I went to see the movie “The Martian” about a week ago and was impressed. I thought it well done, well-acted within limits, and all around a good show. I’m not ready to add it to my list of favorite movies (which you can access on this blogsite), but I liked it. Some reviewers have said they felt Matt Damon was miscast as the astronaut Mark Watney stranded on Mars when all his buddies leave the surface because of a tremendous wind and sand storm that threatens to blow over their ascent vehicle, but I disagree. I felt he did a good job. To continue the plot line, his comrades have to make a decision whether to go or not. If they don’t , the vehicle could be tipped over and everyone will be stranded. So the thrust of the story is to get the one stranded astronaut off the surface alive, and get him back to Earth. An interesting concept.
I’m putting aside here the one glaring mistake in the movie (and in the book) that a wind/sand storm on Mars could blow over a spaceship. In reality, it wouldn’t have enough force to do that because the atmosphere is so thin that even at one hundred miles an hour, there’s too little air to move. If you suspend belief in that one fact, the movie becomes logical and reasonable, and I highly recommend it. What I want to focus on for the sake of this post is the relationship between the book and the movie.
During the movie, I found myself thinking about the detail in the book that wasn’t in the movie. Movies are great, as I’ve stated before, for doing special effects. And “The Martian” was no different. I was impressed by the spaceships, the habitat on the Martian surface, the Martian landscape, and so forth. But the book is so much more detailed than the movie. Many things that were just glossed over in the movie were treated in considerable detail in the book. The author, Andy Weir, goes into a lot of detail in many places. Especially, I remember, about how Watney was going to travel from the habitat where he’d been living, to an ascent vehicle that would get him off the surface. He had to travel several hundred kilometers and Weir went into considerable detail about the trip, working out the details, how much energy it would take, loading the rover vehicle that would take him there, and so forth. In the movie, Watney simply did it, and left much to the viewers to figure out for themselves. It works, and you can handle the situation that way, but the book is better.
Additionally, Watney in the book expresses himself more. Rarely does Watney in the movie lose his cool, yet he did several times in the book. This, I feel, is the one real drawback to the movie. Watney is almost too cool.

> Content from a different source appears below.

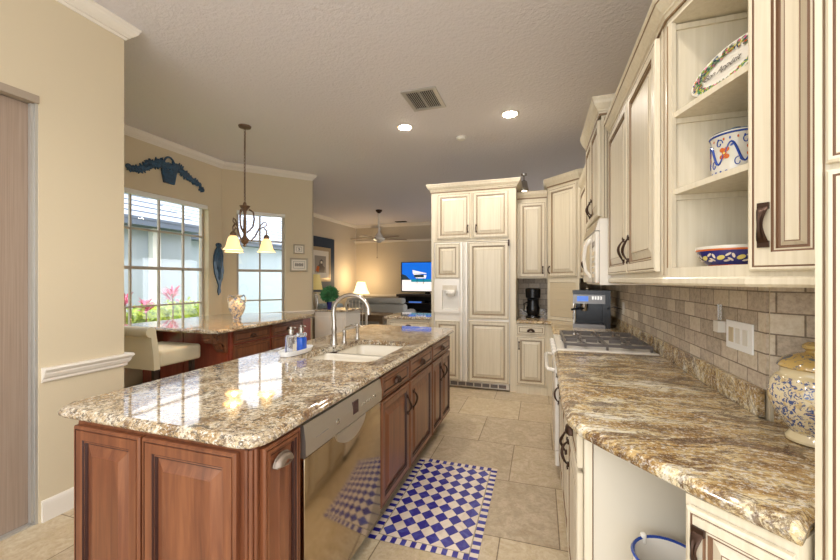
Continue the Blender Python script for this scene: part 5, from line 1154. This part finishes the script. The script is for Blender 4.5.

All this reveals the real drawbacks about translating a book onto the screen. Detail can be lost, and this kept bothering me. Perhaps it’s my scientific training, but I would have liked to hear more about what Watney was going to do as the movie went along. I realize, of course, that that would make the movie horribly long, and the producers had to cut something. As it was, the movie was 141 minutes anyway. That’s 2 hours and 21 minutes, long for a movie. Any more detail would certainly have been boring and interminable, and the producers did the best they could. If you want detail, read the book. This is another reason why I feel that if any of my sci-fi books ever get published I will not let a movie be made from them (assuming someone wants to in the first place). Books are more detailed, and in that detail lies the essentials of the plot. Read the book. Make up your own mind. Savor the detail. That’s what a book is for.